Stakeholders involved in the success of IT governance include the board of directors, executives in finance, operations, marketing, sales, HR, vendors and, of course, the chief information officer (CIO) as well as other IT management.
The key individual who’s responsible for aligning IT governance to the organization’s business goals is the CIO.
To accomplish their goals, CIOs will often use existing data governance frameworks, created by industry experts. These frameworks also provide implementation guides, case studies and assessments. Here are some frameworks you may have heard of:
COBIT 5: A staple in the industry, this framework helps enterprises with IT governance, business optimization, and growth by leveraging proven practices. This framework is based on five key principles for governance and management of enterprise IT:
- Meeting Stakeholder Needs
- Covering the Enterprise End-to-End
- Applying a Single, Integrated
- Enabling a Holistic Approach
- Separating Governance From Management
ITIL: IT Infrastructure Library helps with aligning IT services with the needs of the business. Most known for their framework of five core publications, each book collects the best practices for each phase of the IT service lifecycle.
FAIR: This is new framework and according to their website, “they’re a non-profit professional organization dedicated to advancing the discipline of measuring and managing information risk. They provide information risk, cybersecurity and business executives with the standards and best practices to help organizations measure, manage and report on information risk from the business perspective.”

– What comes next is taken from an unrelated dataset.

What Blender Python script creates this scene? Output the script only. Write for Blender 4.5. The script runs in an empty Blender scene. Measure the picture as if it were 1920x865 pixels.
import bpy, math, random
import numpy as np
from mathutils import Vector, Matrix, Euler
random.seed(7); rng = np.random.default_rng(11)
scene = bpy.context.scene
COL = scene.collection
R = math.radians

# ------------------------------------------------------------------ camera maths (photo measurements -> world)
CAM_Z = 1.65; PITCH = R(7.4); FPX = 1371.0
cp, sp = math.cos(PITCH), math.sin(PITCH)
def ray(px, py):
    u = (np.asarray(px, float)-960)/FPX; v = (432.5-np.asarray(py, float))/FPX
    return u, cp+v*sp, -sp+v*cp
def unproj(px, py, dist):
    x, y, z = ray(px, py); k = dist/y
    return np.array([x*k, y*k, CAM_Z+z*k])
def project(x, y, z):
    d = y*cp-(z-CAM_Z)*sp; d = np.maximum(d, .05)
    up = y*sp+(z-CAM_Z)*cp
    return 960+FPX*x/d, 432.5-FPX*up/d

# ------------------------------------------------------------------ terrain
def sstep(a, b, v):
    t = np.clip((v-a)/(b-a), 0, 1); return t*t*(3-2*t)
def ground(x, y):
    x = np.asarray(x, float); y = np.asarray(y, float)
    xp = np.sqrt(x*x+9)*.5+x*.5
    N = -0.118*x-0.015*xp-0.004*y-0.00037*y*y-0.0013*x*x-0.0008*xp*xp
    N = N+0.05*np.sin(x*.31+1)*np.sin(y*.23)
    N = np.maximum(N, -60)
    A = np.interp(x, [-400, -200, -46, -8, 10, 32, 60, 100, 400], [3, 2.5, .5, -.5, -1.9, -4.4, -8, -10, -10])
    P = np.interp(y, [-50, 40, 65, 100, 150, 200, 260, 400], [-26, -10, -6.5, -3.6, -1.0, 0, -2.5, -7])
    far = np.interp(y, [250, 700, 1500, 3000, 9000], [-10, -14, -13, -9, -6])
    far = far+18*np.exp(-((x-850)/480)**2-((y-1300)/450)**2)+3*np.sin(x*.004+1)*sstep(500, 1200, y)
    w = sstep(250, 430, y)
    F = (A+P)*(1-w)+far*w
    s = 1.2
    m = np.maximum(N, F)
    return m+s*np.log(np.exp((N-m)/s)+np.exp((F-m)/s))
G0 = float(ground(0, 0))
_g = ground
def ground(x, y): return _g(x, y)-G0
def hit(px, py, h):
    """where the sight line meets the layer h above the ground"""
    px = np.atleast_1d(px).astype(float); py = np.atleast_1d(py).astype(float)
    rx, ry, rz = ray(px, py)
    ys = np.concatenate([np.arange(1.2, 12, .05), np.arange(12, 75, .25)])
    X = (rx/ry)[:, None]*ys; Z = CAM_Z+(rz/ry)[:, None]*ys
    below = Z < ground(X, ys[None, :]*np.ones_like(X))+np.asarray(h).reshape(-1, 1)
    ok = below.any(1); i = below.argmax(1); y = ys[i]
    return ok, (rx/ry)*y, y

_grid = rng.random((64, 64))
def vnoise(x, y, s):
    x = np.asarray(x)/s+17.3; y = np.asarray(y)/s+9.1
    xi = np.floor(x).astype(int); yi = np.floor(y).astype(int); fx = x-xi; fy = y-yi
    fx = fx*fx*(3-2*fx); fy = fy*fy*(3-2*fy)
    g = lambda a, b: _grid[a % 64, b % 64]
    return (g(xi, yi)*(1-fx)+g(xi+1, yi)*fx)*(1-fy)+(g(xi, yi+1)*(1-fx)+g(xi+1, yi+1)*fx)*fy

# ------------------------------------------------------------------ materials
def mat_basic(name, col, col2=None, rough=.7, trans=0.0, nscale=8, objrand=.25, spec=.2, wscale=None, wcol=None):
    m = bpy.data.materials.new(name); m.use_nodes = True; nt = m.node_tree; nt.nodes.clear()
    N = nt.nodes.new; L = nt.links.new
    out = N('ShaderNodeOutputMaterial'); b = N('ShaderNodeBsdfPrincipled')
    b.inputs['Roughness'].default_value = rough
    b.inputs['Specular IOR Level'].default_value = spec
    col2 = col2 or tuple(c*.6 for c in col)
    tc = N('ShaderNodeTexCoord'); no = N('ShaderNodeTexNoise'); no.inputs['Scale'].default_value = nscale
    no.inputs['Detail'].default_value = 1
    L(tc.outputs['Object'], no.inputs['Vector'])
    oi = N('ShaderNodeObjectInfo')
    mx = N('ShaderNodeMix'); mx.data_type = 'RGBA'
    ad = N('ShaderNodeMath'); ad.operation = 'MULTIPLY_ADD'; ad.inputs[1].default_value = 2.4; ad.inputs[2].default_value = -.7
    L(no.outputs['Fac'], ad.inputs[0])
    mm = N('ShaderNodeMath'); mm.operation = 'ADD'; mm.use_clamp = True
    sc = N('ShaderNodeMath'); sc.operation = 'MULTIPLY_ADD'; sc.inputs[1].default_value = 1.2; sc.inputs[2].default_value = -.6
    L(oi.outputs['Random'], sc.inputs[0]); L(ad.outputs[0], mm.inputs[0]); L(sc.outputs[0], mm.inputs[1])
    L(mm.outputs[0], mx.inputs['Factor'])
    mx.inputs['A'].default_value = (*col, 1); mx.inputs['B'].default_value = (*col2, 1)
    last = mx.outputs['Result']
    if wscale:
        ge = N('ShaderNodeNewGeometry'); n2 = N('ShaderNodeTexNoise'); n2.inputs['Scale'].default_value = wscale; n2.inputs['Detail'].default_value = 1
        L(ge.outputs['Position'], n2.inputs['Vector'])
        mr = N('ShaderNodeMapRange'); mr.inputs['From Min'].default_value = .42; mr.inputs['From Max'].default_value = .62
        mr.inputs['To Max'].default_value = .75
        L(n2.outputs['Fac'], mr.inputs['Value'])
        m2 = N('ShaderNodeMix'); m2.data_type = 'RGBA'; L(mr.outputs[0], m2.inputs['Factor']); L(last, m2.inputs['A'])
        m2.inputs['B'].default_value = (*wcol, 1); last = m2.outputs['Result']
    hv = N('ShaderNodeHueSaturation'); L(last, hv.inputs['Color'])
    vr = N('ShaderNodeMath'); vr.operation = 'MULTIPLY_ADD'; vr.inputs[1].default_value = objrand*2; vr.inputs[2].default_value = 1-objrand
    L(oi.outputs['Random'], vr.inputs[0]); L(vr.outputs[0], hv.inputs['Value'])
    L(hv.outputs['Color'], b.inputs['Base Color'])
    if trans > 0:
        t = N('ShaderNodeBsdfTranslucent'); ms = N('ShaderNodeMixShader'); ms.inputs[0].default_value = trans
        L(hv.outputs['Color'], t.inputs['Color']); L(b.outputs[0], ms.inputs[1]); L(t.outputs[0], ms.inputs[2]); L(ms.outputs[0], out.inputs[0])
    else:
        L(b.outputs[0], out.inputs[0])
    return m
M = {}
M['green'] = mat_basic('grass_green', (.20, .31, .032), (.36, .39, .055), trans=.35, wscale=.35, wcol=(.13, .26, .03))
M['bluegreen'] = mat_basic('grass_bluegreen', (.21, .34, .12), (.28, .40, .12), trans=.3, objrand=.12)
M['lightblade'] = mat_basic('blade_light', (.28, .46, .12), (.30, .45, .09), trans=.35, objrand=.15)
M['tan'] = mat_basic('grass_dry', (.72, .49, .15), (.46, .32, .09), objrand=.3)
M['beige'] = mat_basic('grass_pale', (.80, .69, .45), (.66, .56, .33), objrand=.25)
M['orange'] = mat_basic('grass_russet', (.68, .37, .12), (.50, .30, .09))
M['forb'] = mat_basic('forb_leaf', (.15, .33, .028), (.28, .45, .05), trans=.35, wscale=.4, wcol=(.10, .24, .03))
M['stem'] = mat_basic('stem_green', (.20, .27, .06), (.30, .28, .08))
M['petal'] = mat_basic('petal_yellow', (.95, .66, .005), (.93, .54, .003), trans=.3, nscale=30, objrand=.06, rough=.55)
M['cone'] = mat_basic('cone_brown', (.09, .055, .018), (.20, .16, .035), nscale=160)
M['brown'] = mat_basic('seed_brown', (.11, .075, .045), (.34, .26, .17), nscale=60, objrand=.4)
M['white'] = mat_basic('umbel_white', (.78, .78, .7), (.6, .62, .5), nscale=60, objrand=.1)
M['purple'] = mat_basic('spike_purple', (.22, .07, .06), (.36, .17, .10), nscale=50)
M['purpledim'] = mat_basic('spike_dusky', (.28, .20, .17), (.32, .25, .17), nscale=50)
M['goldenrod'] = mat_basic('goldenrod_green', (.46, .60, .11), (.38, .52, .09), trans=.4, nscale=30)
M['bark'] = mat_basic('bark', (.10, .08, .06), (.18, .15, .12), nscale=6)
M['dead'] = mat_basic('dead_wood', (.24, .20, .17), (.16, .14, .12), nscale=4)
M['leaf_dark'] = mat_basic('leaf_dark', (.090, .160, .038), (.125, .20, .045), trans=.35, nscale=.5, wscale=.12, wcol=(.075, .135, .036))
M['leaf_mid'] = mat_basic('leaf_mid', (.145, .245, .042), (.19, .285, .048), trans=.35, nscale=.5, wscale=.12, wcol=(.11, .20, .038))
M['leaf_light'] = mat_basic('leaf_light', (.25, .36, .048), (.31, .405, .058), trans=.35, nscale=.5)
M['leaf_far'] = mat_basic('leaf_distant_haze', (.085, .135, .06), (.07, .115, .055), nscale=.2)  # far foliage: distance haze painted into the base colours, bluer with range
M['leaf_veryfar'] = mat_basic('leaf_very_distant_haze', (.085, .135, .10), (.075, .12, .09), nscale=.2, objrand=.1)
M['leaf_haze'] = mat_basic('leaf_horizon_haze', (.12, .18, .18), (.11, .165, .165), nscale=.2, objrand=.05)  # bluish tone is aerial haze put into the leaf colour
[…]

When it comes to frameworks, you’ll have to decide which one works with your company culture and often times, organizations will find that a hybrid approach works the best.
And with proper IT governance, the chance for data governance success increases. Why? Execution and management of systems, applications, IT support and their management of data within a company will impact data governance.

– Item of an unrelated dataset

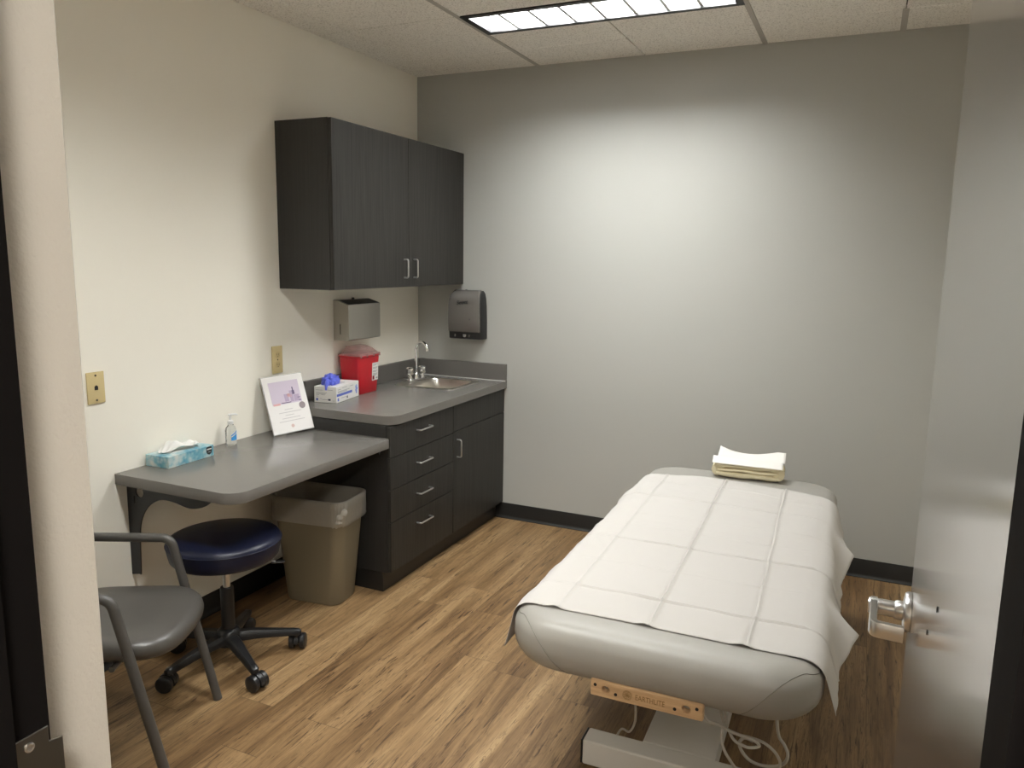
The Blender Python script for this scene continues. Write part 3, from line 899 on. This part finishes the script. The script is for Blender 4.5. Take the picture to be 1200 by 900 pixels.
# the tissue pulled up through the slot: two folded lobes
bm = bmesh.new()
NU, NV = 22, 14
grid = []
for i in range(NU + 1):
    u = i / NU * 2 - 1
    rowv = []
    for j in range(NV + 1):
        w_ = j / NV * 2 - 1
        y = u * .088 + .010 * w_
        lob = math.exp(-((u + .30) / .36) ** 2) * .034 + math.exp(-((u - .58) / .34) ** 2) * .022
        z = .006 + lob * (1 - .55 * w_ * w_) + .004 * math.sin(7 * w_ + 4 * u) * (1 - abs(u) * .5)
        x = w_ * (.030 + .008 * math.cos(2.5 * u)) * (1 - .45 * abs(u) ** 2.5) + .010 * math.sin(3 * u)
        rowv.append(bm.verts.new((x, y, max(z, .0016 + .001 * abs(w_)))))
    grid.append(rowv)
for i in range(NU):
    for j in range(NV):
        bm.faces.new((grid[i][j], grid[i + 1][j], grid[i + 1][j + 1], grid[i][j + 1]))
ts = obj('tissue', bm, M['tissue'], None, smooth=180)
ts.location = (.062, -1.962, DZ + BZh); ts.rotation_euler = (0, 0, R(4))
md = ts.modifiers.new('sheet', 'SOLIDIFY'); md.thickness = .0008
tag(ts, 'crumpled white tissue pulled up from the blue tissue box', 'tissue')

# ------------------------------------------------------------------ stool
st = thing('rolling_stool', 'round navy vinyl rolling stool on a black five caster base', 'stool', (.378, -2.050, 0), R(-26))
SR = .222
prof = [(.0, .432), (.172, .432), (.192, .436), (.202, .448), (.206, .468), (.212, .498), (.211, .508), (.203, .519), (.182, .526), (.10, .530), (.0, .531)]
obj('seat', lathe(bmesh.new(), prof, n=64, cap0=False, cap1=False), M['navy'], st, smooth=50)
obj('piping', tube(bmesh.new(), [(.2120 * math.cos(2 * PI * i / 64), .2120 * math.sin(2 * PI * i / 64), .503) for i in range(64)], .0022, 8, closed=True), M['navy'], st, smooth=180)
obj('seat_plate', lathe(bmesh.new(), [(.085, .420), (.085, .4315)], n=32), M['black_plastic'], st)
obj('gas_cylinder', lathe(bmesh.new(), [(.014, .25), (.014, .420)], n=24), M['nickel'], st, smooth=40)
obj('post', lathe(bmesh.new(), [(.026, .075), (.026, .300), (.024, .310), (.015, .311)], n=28), M['caster'], st, smooth=40)
obj('hub', lathe(bmesh.new(), [(.030, .070), (.048, .076), (.046, .125), (.036, .138), (.027, .142)], n=28), M['caster'], st, smooth=40)
bm = tube(bmesh.new(), [(.02, 0, .428), (.12, 0, .412), (.185, 0, .396)], [.004, .004, .004], 8)
lv = obj('height_lever', xform(bm, Matrix.Rotation(R(66), 4, 'Z')), M['nickel'], st, smooth=60)
bm = prism(bmesh.new(), rrect(.195, 0, .026, .012, .008, 4), .391, .397, .002, 2)
obj('paddle', xform(bm, Matrix.Rotation(R(66), 4, 'Z')), M['caster'], lv)
for k in range(5):
    Mz = Matrix.Rotation(2 * PI * k / 5, 4, 'Z')
    # spoke: tapered, sloping down to its end
    rings = []
    for r_, z_, hw, hh in ((.030, .102, .026, .020), (.09, .100, .023, .018), (.17, .090, .019, .015), (.245, .079, .016, .013), (.268, .076, .015, .012), (.276, .075, .010, .008)):
        rings.append([(r_, hw * a, z_ + hh * b) for a, b in ((-1, -.8), (-.7, -1), (.7, -1), (1, -.8), (1, .4), (.6, 1), (-.6, 1), (-1, .4))])
    leg = obj('leg', xform(loft(bmesh.new(), rings), Mz), M['caster'], st, smooth=45)
    # twin-wheel caster, trailing
    a = R((20, 70, 150, 215, 300)[k])
    Mc = Mz @ Matrix.Translation((.258, 0, 0)) @ Matrix.Rotation(a, 4, 'Z') @ Matrix.Scale(1.2, 4)
    bm = cyl(bmesh.new(), (0, 0, .045), (0, 0, .064), .0075)
    hood_pts = [(.012 + .0275 * math.cos(R(t_)), .0265 + .0275 * math.sin(R(t_))) for t_ in range(-10, 200, 15)] + [(.012 - .008, .0265), (.012 + .012, .0235)]
    prism(bm, hood_pts, -.007, .007, axis='y')
    cs = obj('caster', xform(bm, Mc), M['caster'], leg, smooth=35)
    for s in (-1, 1):
        bm = lathe(bmesh.new(), [(.008, .0), (.0235, .001), (.0262, .004), (.0262, .0165), (.022, .0195), (.010, .0205), (.0, .0205)], n=28, cap1=False)
        bm = xform(bm, Mc @ Matrix.Translation((.012, s * .0078, .0266)) @ Matrix.Rotation(-s * PI / 2, 4, 'X'))
        w_ = obj('wheel', bm, M['caster'], leg, smooth=40)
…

What, then, is data governance?
Data governance refers to the management of data in order to improve business outcomes and fuel business growth.

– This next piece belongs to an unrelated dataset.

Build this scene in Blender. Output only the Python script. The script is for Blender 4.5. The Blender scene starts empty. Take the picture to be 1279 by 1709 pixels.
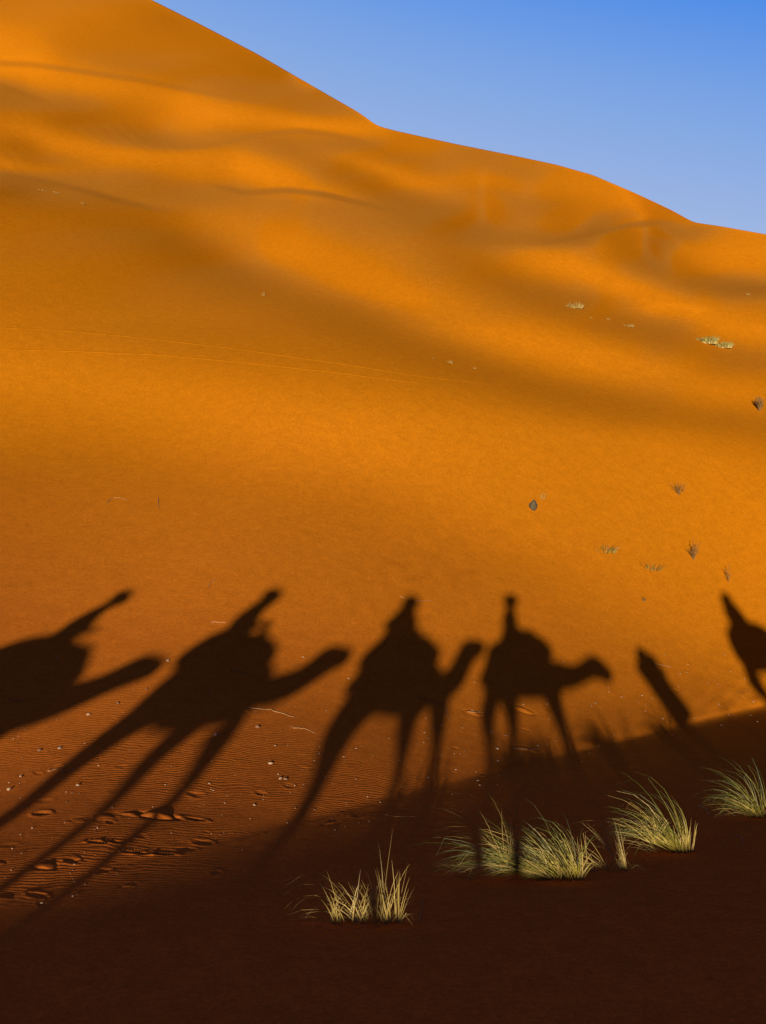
import bpy, bmesh, math, random
import numpy as np
from mathutils import Vector, Matrix

FOC = 2000.0; SUNV = (0.105361, 0.982938, -0.150774)
SKYSTR = 0.004; GLOW = (.065,.018,.012); SUNE = 5.0; SUNCOL = (1.0, .93, .80)
SAND_A = (.415, .126, .0025); SAND_B = (.435, .134, .0035); EXPO = .75
DELTA = .085; RIPSCALE = 3.6; RIPH = .0075; GRAINH = .0035
RED = (.42, .100, .012)
DENT_PX = [(262, 1362, .15, .07, .075), (222, 1360, .12, .05, .03), (162, 1406, .09, .035, -.03), (190, 1405, .10, .03, -.03), (228, 1424, .13, .035, -.035), (268, 1427, .12, .035, -.035),
           (325, 1367, .12, .04, -.03), (872, 1184, .16, .10, .045), (878, 1250, .2, .08, .03), (790, 1190, .12, .08, .03), (70, 1358, .08, .08, -.03), (75, 1445, .08, .07, .03)]
PEBBLES = [(148, 1193, .028), (100, 1249, .03), (66, 1253, .025), (15, 1318, .03), (35, 1296, .022), (130, 1311, .024), (360, 1227, .03), (430, 1214, .028), (452, 1275, .03), (468, 1300, .026), (476, 1301, .026), (425, 1344, .022), (197, 1174, .026), (245, 1150, .024), (280, 1103, .03), (350, 1308, .018), (70, 1508, .016), (165, 1278, .014), (820, 1222, .03), (830, 1250, .028)]
STICKS = [
 ([(412, 1183), (436, 1184), (458, 1188), (492, 1197)], 1.3, 'long pale stalk just right of the second camel shadow neck'),
 ([(6, 1161), (24, 1170), (52, 1172)], 1.0, 'pale stalk in the shadow at the left edge'),
 ([(385, 1118), (410, 1123), (432, 1133)], .8, 'thin stalk lying within the second camel shadow'),
 ([(490, 1215), (508, 1216), (526, 1224)], 1.0, 'short pale stalk between the second and middle camel shadows'),
 ([(668, 996), (690, 1004), (722, 1003)], .9, 'thin pale stalk just above the middle rider shadow'),
 ([(352, 1039), (378, 1040)], 1.1, 'short pale stick left of the second rider shadow'),
 ([(700, 1165), (722, 1170), (745, 1176)], .8, 'thin stalk within the middle camel shadow'),
 ([(178, 840), (186, 832), (200, 831), (214, 836)], .8, 'curved pale stalk high on the left part of the slope'),
 ([(264, 832), (265, 850)], .7, 'tiny upright pale stalk beside the curved one'),
 ([(348, 980), (352, 972), (362, 968)], .8, 'small hooked stalk above the second rider shadow'),
 ([(1088, 1108), (1104, 1110), (1122, 1114)], .9, 'pale stalk right of the guide shadow head'),
 ([(782, 1188), (806, 1190)], 1.4, 'thick pale stalk left of the legs of the whole camel shadow'),
 ([(856, 1250), (880, 1252), (900, 1250)], 1.2, 'pale stalk between the legs of the whole camel shadow'),
 ([(744, 1182), (750, 1200)], .9, 'short stalk at the chest of the middle camel shadow'),
 ([(1168, 1345), (1178, 1350), (1186, 1366)], 1.0, 'curled stalk left of the right edge tuft'),
 ([(1222, 1393), (1238, 1398), (1240, 1410)], 1.0, 'curled stalk below the right edge tuft'),
 ([(524, 1548), (552, 1553), (600, 1548), (636, 1546)], .9, 'long straw lying in front of the lone straw tuft'),
 ([(700, 1538), (708, 1502)], .7, 'thin stalk right of the lone straw tuft'),
 ([(640, 1362), (662, 1364), (704, 1365)], .7, 'broken pale stalk in the dark above the lone straw tuft'),
 ([(80, 1288), (100, 1283), (112, 1290)], 1.1, 'short stalk near the left edge below the first camel shadow'),
]
GREY_BAND_SHADE = (.385, .135, .012)  # greyer sand of the gentle slopes, with the bands' dull shading painted in
FOLDS = [(.06, [(-60, 104), (0, 105), (60, 108), (130, 118), (230, 133), (300, 146), (400, 165), (480, 180), (550, 192)]), (.08, [(-60, 130), (0, 143), (60, 163), (110, 180)]),
 (.07, [(200, 238), (300, 245), (350, 243), (400, 232), (450, 222), (500, 218), (560, 225), (610, 238), (650, 255), (700, 270)]),
 (.15, [(-60, 292), (0, 293), (60, 300), (130, 315), (200, 335), (260, 349), (320, 352)]),
 (.14, [(330, 308), (370, 313), (410, 322), (440, 320), (480, 317), (540, 324), (600, 338), (660, 352), (720, 366)]),
 (.16, [(880, 408), (950, 398), (1000, 387), (1050, 376), (1100, 371), (1150, 374)])]

# ------------------------------------------------------------------ camera, light, sky, exposure
C = bpy.context.scene
COL = C.collection
EYE = 2.75                                   # the photographer's eye above the dune crest he rides along
cam_d = bpy.data.cameras.new('camera'); cam = bpy.data.objects.new('camera', cam_d); COL.objects.link(cam)
cam_d.sensor_fit = 'VERTICAL'; cam_d.sensor_height = 36.0; cam_d.lens = 36.0 * FOC / 1709.0
cam_d.clip_start = 0.05; cam_d.clip_end = 20000
cam.location = (0, 0, EYE); cam.rotation_euler = (math.radians(90) - math.atan(154.5 / FOC), 0, 0)
C.camera = cam
SUN_DIR = Vector(SUNV)      # the way the light travels
sun_d = bpy.data.lights.new('sun', 'SUN'); sun = bpy.data.objects.new('sun', sun_d); COL.objects.link(sun)
sun_d.energy = SUNE; sun_d.angle = math.radians(0.55); sun_d.color = SUNCOL
sun.rotation_euler = SUN_DIR.to_track_quat('-Z', 'Y').to_euler(); sun.location = (-5, -30, 20)
W = bpy.data.worlds.new('World'); C.world = W; W.use_nodes = True
nt = W.node_tree; nt.nodes.clear()
out = nt.nodes.new('ShaderNodeOutputWorld'); bg = nt.nodes.new('ShaderNodeBackground')
sky = nt.nodes.new('ShaderNodeTexSky'); sky.sky_type = 'NISHITA'; sky.sun_disc = False
sky.sun_elevation = math.radians(8.7); sky.sun_rotation = math.radians(180 + 6.1)
sky.air_density = 1.0; sky.dust_density = 0.3; sky.ozone_density = 2.0
# the sky over the dunes: pale violet blue low down, deep blue overhead, a warm glow round the low sun
tc = nt.nodes.new('ShaderNodeTexCoord')
def dotn(v):
    d = nt.nodes.new('ShaderNodeVectorMath'); d.operation = 'DOT_PRODUCT'; d.inputs[1].default_value = v
    nt.links.new(tc.outputs['Generated'], d.inputs[0]); return d.outputs['Value']
ramp = nt.nodes.new('ShaderNodeValToRGB'); nt.links.new(dotn((.2, 0, 1)), ramp.inputs['Fac'])
SKYCOLS = [(.0, (.42, .50, .72)), (.2, (.335, .45, .74)), (.285, (.205, .37, .76)), (.365, (.072, .26, .79)), (.5, (.015, .10, .5)), (.75, (.003, .03, .2))]
el = ramp.color_ramp.elements
while len(el) < len(SKYCOLS): el.new(.5)
for e_, (p_, c_) in zip(el, SKYCOLS): e_.position = p_; e_.color = c_ + (1,)
glow = nt.nodes.new('ShaderNodeMapRange'); glow.inputs['From Min'].default_value = -.2; glow.inputs['From Max'].default_value = 1
nt.links.new(dotn(tuple(-SUN_DIR)), glow.inputs['Value'])
mixs = nt.nodes.new('ShaderNodeMix'); mixs.data_type = 'RGBA'; mixs.inputs['B'].default_value = GLOW + (1,)
nt.links.new(glow.outputs[0], mixs.inputs['Factor']); nt.links.new(ramp.outputs['Color'], mixs.inputs['A'])
bg.inputs['Strength'].default_value = 0.575
nt.links.new(mixs.outputs['Result'], bg.inputs[0])
bg2 = nt.nodes.new('ShaderNodeBackground'); bg2.inputs['Strength'].default_value = SKYSTR
nt.links.new(sky.outputs[0], bg2.inputs[0])
add = nt.nodes.new('ShaderNodeAddShader'); nt.links.new(bg.outputs[0], add.inputs[0]); nt.links.new(bg2.outputs[0], add.inputs[1])
nt.links.new(add.outputs[0], out.inputs[0])
C.view_settings.view_transform = 'Standard'; C.view_settings.look = 'None'
C.view_settings.gamma = 1; C.view_settings.exposure = EXPO
C.render.film_transparent = False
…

So far, with the exception of asset type, data governance very similar to IT governance.
The stakeholders involved for data governance include all the individuals required for IT governance plus a few more executives: the board, executives in finance, operations, marketing, sales, HR, vendors, CIO, IT management.
However, the individual responsible for aligning data with the organization’s business metrics is the chief data officer (CDO). The CDO will also enlist data scientists, programmers, and any department that generates data, which is every department within an organization.
CDOs are a recent addition to the C-suite, and they help lead companies in generating business value from data. According to Gartner, 90 percent of large organizations will have a chief data officer by 2019.
Yes, a CDO is very much a technical role, but this position also requires business and change management skillsets. After all, they have to aggregate the data, analyze the data, and most challenging of all, get the business to act on the data.
Since this data governance is a relatively new field, there aren’t established frameworks, such as COBIT 5.
But based on my research and speaking with pros at conferences, a company’s executive suite should be asking some of the following questions:
- What is your business strategy?
- A data strategy isn’t going to generate a single incremental dollar for your business, it’s simply an enabler.
- Have you defined and communicated key objectives throughout your organization?
- You’re going to be wasting a lot of time, money and resources solving for a problem and if you don’t know what the business problem is.
- Do you have the right data and is it of sufficient quality?
- Without data quality, your data projects and analytics will inevitably fall short.
In talking with Jeffery McMillian, CDO of Morgan Stanley, I learned that he spends 90% of his time focused on the first two questions. Based on his experience, if you don’t get these right, everything else is pretty much null.